What does this settlement mean for Merseyside? First, the extra £8.4 million of Government grant is less than 10% of the cuts that Merseyside police have sustained since 2010. Crime is now rising strongly and more police resources are needed effectively to get to grips with it. Secondly, as the Merseyside police and crime commissioner has made very clear, the extra £8.4 million will be entirely consumed by the pension black hole caused by the Government. Talk about giving with one hand and taking away with the other. The Secretary of State’s sleight of hand in providing a real-terms cut while proclaiming he has done the opposite is disappointing. In fact, there is no new money for running police services on Merseyside in this settlement whatsoever. How characteristic of this Tory Government that they then try to claim that there is. They have left increasing the precept on already hard-pressed council tax payers on Merseyside as the only way of practically supporting our police with new resources.

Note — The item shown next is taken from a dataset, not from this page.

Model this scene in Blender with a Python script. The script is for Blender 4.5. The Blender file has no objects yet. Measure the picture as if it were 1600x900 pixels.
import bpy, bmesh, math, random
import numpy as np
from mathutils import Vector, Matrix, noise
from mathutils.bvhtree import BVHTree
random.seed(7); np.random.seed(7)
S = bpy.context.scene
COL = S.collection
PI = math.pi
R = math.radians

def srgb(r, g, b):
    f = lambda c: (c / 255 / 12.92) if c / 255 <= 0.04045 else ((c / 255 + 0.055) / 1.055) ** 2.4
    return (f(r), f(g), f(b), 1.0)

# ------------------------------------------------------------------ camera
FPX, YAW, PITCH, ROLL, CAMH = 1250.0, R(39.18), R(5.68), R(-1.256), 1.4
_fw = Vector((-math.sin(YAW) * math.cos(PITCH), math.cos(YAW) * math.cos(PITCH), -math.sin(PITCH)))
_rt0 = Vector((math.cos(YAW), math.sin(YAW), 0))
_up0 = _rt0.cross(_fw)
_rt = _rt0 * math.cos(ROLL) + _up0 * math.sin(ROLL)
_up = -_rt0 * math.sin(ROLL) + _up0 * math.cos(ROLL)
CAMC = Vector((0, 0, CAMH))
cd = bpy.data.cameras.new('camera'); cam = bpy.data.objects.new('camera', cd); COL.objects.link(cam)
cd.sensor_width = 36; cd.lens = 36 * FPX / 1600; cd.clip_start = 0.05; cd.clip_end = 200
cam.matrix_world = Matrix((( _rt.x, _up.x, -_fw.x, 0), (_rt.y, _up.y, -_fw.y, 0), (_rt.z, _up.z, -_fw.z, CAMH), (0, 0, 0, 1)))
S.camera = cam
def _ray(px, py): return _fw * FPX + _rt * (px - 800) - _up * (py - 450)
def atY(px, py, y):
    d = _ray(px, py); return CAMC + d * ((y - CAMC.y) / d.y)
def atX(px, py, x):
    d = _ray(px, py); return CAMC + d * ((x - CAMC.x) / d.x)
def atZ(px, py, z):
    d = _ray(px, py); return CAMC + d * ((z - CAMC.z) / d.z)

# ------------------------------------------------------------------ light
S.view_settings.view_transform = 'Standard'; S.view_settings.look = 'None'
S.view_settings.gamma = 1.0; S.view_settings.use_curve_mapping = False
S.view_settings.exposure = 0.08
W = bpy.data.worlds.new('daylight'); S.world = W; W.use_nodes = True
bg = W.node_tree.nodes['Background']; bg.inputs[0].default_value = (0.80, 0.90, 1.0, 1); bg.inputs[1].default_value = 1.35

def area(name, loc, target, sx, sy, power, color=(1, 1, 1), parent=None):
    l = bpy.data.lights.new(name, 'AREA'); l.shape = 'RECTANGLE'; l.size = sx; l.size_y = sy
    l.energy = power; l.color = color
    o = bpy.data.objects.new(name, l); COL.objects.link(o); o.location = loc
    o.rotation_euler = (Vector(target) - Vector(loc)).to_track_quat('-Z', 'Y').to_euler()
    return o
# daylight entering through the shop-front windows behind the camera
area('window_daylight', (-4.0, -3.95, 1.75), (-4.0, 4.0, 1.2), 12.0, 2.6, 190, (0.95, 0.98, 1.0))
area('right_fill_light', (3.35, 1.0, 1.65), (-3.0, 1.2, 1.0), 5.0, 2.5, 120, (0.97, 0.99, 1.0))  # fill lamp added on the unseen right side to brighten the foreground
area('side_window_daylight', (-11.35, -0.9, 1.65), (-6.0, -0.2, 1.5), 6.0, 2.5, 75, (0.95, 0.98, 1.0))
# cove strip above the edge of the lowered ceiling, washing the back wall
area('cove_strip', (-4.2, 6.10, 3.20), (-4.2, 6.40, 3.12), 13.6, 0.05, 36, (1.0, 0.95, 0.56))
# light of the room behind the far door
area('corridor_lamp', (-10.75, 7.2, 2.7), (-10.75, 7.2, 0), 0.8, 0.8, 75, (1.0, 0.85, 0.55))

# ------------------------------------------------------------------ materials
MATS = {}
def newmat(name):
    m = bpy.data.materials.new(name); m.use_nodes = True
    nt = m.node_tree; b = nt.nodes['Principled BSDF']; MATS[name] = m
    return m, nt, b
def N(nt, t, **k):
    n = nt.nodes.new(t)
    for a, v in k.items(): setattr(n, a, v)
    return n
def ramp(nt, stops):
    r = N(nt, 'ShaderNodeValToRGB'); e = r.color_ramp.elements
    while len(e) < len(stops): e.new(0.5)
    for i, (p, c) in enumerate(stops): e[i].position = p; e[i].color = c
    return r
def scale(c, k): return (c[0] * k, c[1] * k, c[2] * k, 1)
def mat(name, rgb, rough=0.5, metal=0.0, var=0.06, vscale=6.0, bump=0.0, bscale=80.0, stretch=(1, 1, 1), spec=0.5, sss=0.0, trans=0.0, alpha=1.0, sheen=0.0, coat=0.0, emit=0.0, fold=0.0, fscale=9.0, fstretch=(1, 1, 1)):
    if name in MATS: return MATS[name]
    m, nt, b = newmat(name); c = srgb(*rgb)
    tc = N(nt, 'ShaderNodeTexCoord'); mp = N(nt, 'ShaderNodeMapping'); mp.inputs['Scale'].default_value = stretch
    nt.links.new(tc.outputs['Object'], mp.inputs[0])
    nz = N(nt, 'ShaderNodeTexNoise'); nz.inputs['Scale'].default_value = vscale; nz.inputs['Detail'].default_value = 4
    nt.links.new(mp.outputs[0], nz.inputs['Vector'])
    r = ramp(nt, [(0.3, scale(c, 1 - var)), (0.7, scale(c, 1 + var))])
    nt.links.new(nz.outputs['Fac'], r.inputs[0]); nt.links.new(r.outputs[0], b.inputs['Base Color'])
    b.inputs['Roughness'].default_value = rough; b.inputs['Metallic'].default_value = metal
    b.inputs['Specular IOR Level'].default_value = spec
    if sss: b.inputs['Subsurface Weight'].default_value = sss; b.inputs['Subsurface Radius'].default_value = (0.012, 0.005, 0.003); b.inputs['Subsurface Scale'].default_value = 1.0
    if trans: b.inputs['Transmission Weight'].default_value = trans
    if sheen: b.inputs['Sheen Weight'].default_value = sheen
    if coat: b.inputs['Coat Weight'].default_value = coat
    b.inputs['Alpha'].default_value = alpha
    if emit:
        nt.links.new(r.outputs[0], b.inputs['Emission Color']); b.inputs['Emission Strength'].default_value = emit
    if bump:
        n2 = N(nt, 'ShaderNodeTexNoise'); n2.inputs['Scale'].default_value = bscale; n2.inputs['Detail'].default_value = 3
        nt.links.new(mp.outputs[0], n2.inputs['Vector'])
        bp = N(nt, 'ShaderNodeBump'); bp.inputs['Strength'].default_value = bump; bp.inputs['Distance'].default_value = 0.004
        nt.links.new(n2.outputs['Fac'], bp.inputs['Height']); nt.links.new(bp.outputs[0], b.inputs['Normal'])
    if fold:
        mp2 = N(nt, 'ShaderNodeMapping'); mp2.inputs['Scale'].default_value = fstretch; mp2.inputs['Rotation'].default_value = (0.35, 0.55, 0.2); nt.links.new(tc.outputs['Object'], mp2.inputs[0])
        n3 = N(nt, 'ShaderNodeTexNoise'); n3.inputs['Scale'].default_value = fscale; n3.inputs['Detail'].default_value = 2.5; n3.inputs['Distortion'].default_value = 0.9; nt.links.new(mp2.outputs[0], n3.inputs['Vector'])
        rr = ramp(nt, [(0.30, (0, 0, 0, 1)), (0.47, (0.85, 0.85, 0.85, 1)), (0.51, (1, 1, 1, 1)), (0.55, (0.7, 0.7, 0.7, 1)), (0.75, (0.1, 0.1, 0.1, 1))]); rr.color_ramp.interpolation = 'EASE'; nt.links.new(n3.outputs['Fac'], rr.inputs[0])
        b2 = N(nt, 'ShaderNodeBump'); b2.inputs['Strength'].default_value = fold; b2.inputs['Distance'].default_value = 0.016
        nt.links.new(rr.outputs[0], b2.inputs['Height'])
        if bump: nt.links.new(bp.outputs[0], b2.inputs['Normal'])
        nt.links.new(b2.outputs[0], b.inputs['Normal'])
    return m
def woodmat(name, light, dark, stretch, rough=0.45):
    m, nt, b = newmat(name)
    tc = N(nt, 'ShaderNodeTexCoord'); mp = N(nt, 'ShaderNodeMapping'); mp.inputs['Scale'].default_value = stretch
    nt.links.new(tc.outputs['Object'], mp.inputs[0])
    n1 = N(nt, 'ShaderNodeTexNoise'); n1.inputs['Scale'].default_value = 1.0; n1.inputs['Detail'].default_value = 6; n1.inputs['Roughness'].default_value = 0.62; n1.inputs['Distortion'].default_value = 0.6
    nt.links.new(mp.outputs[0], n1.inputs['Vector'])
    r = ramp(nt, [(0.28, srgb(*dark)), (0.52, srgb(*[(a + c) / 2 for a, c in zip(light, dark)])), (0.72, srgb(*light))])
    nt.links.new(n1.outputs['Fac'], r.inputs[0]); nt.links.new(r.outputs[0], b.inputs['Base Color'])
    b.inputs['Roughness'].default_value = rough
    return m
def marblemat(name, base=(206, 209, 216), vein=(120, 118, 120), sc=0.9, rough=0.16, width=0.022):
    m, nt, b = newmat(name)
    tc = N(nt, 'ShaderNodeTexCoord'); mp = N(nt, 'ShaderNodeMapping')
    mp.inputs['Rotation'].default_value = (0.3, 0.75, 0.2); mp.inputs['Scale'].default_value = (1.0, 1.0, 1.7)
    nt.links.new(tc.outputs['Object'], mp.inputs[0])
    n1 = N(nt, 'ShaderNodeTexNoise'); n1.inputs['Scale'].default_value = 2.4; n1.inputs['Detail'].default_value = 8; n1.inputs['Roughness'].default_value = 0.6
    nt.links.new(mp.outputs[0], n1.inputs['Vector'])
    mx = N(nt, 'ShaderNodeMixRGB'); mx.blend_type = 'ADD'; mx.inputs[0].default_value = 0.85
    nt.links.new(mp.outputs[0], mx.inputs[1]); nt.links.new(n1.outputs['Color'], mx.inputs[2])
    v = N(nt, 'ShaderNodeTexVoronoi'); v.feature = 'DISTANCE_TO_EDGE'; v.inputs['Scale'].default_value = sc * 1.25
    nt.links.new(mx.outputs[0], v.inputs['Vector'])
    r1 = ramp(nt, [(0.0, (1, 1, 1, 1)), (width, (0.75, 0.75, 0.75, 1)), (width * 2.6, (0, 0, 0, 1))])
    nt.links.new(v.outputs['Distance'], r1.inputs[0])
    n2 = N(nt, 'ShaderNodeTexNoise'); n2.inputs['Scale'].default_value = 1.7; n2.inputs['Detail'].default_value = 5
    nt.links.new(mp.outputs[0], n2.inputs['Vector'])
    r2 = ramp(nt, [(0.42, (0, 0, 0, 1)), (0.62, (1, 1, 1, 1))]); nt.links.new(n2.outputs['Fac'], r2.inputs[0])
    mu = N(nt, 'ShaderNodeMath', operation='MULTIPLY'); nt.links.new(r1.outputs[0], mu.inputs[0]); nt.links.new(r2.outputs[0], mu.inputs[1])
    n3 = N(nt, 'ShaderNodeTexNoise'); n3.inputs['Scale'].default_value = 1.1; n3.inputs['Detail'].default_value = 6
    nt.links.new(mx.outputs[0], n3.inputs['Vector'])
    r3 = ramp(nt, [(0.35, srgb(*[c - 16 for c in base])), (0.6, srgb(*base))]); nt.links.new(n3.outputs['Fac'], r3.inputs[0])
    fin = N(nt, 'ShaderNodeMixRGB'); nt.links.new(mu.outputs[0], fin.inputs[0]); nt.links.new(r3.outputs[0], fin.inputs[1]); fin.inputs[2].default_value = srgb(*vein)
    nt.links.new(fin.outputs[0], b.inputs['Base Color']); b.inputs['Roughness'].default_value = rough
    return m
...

It is fundamentally unfair to use council tax to fund increased resource for local police because it takes no account of the policing challenges in each area, and it allows better-off areas with a higher council tax base and lower levels of crime to raise the same, if not more, than areas such as Merseyside that have greater challenges but less ability to raise funds. It makes public safety a postcode lottery, with better-off areas that have lower levels of crime able to do better. Even with this rise in the precept, the money recouped across the country will be a drop in the ocean compared with the £2.7 billion real-terms cut in policing budgets since 2010, as the National Audit Office found when it looked at this.

Is it any wonder that police-recorded violent crime is now at the highest level on record, that the number of knife offences is at the highest level since records began, that arrests have halved in a decade and that there are 2 million unsolved crimes? While we are afflicted with a Tory Government who believe in never-ending austerity in pursuit of their political priority to shrink the state, we can expect nothing better.